Aspettiamo di vedere quale altra sorpresa ci riserverà la camaleontica vice presidente americana, quale sembianze assumerà la prossima volta che si parlerà di temi divisivi come l’immigrazione e le tasse: di questo passo, lungi dall’essere la marcia in più dell’attempato presidente grazie alla sua giovane età, diverrà un problema della sua strategia comunicativa. Anche se, secondo il politologo americano Edward Luttwak, dal Guatemala Kamala Harris ha voluto lanciare un messaggio forte sull’immigrazione pensando alle elezioni di medio termine che si terranno il prossimo anno negli Stati Uniti, allora che l’Amministrazione democratica, che già non ha la maggioranza al Senato, se non corregge la linea sull’immigrazione, potrebbe perderla anche alla Camera, rimanendo così ostaggio perfetto del Congresso a maggioranza repubblicana fino allo scadere del mandato.

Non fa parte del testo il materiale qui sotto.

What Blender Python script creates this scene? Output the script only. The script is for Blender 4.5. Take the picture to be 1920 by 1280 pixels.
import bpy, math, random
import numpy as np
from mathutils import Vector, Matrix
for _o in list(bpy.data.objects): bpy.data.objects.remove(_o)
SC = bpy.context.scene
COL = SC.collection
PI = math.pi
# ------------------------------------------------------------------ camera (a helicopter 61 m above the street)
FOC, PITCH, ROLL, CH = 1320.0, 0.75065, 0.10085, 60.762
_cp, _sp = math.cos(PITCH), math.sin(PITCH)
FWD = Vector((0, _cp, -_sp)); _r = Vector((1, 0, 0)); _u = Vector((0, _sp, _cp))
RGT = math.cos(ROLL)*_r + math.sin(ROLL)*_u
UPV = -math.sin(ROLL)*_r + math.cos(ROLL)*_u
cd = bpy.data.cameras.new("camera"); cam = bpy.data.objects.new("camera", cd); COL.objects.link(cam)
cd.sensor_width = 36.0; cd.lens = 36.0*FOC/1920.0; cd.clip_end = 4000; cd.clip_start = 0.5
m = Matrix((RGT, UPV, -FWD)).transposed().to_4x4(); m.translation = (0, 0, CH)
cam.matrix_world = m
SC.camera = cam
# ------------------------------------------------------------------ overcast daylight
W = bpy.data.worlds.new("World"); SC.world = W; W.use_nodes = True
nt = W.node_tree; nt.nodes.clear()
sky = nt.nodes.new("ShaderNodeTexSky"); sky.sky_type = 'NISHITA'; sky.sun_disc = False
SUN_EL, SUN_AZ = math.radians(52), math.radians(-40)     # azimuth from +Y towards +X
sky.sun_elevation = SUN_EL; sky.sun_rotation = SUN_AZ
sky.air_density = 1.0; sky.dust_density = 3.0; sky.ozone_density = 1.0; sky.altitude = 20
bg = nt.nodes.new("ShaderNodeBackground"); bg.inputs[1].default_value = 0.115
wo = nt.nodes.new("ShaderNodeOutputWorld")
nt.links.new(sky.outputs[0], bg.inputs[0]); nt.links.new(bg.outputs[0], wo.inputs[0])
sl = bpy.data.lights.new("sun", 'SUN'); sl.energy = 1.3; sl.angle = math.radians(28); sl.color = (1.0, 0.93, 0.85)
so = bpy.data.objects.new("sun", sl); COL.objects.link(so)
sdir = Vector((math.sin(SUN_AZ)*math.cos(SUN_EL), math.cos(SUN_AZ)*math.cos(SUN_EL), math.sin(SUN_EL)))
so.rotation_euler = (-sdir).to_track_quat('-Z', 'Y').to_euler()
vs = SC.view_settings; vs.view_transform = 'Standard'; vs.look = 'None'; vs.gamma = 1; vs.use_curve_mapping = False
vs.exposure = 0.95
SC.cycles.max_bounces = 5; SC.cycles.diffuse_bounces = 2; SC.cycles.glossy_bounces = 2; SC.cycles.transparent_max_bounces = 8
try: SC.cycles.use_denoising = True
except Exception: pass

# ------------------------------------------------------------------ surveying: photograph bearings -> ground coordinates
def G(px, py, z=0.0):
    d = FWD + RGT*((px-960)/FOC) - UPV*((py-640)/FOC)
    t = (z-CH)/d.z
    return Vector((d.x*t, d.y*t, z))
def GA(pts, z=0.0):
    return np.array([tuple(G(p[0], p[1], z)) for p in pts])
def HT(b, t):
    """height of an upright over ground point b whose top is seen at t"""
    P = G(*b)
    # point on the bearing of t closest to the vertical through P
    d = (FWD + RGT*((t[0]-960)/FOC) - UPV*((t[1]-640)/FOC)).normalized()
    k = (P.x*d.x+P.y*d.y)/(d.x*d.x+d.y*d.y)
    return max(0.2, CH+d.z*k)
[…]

Sicché i democratici americani, che sono camaleontici almeno quanto i Grillini nostrani, si rimangeranno tutto ciò che hanno promesso al loro elettorato durante la campagna elettorale, pur di conservare la maggioranza in almeno una delle due Camere. L’unica differenza con la situazione italiana è che in America uno come Giuseppe Conte, al massimo, potrebbe fare l’addetto agli ascensori della Casa Bianca perché da quelle parti decide il popolo da chi vuole essere governato, un popolo che, solitamente, ha una buona memoria e non dimentica i tradimenti.